Science and Philosophy – Part III  

“The intellectual life of the whole of western society is increasingly being split into two polar groups…literary intellectuals at one pole – at the other scientists, and as the most representative, the physical scientists. Between the two a gulf of incomprehension.”

“A good many times I have been present at gatherings of people who, by the standards of the traditional culture, are thought highly educated and who have with considerable gusto been expressing their incredulity at the illiteracy of scientists. Once or twice I have been provoked and have asked the company how many of them could describe the Second Law of Thermodynamics. The response was cold: it was also negative. Yet I was asking something which is about the scientific equivalent of: Have you read a work of Shakespeare’s? “- C.P. Snow (in the 1960s)

S (who does not ‘subscribe to absolutes’):

There is no purpose to life. We are just a huge collection of molecules, much like a river or a forest – except that we are sentient. In the larger scheme of things, none of us matter – we all die and get recycled – unless our technology can keep advancing fast enough, and even that can only last until the heat death of the universe.

There is no transcendent purpose (at least none that I have figured out), but you can create your own purpose to life. You are your mind – which is a consequence of your brain, and you have control over a machine with highly complicated sensors and actuators (your body). And you can do whatever you want with it. But of course, you would want to have some level of comfort – so life in society is almost always necessary. And that requires that you respect the law and work to make enough money to cover your basic needs. What that work is, how long you do that, what you do with the wonderful machine that you have control of – that’s all up to you.

M. May be, in a sense, we are our minds, but there is a conception (not a consensus) that consciousness is beyond the mind, and that the world (bodies and minds) is ‘inside’ it, instead of being the other way around – a number of physicists subscribe to this notion or understanding. Can you call them ‘irrational’?

S. My problem with such ideas is, one can imagine tons of different “realities” that cannot be observed in the physical universe. So I tend to stay away from any consideration of spiritual or other alternate universes unless I find good reason to. I do acknowledge the possibilities, but in the absence of evidence, I’m placing all my bets on the physical universe.

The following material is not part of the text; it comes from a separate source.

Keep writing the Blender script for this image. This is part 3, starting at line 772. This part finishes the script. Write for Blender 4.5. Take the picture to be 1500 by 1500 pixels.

M. I understand, and respect, your position. The evidence for what I am saying is ‘internal’, introspective, but not irrational by any means. Ontology and phenomenology (an orientation or approach within philosophy) deal with this. In principle there are not, cannot be, many realities, only one – one that includes all other ‘realities’. You can call this ‘monism’ or ‘non-duality’, and, of course, it is not science, as this term is ordinarily understood, but philosophy or metaphysics, which includes within itself ‘philosophy of science’, and also ‘philosophy of art’, ‘philosophy of mathematics’, ‘philosophy of mind’, etc.; the scope of philosophy is wider, and its methodology and epistemology are necessarily different from that of science. There certainly can be a convergence between philosophy and science, according to different viewpoints and interests, but the relationship with each other continues to be a disputed territory. It much depends on one’s temperament and up-bringing as to how to view things and weigh whatever evidence one contemplates.

Truly,empirical science doesn’t need the support of philosophy or religion, but neither does philosophy or religion need the support of science: they are neither complementary nor competitive. At most, there can be a harmonious accommodation, or a continuumn, as R. Puligandla (‘Reality and Mysticism’) has suggested.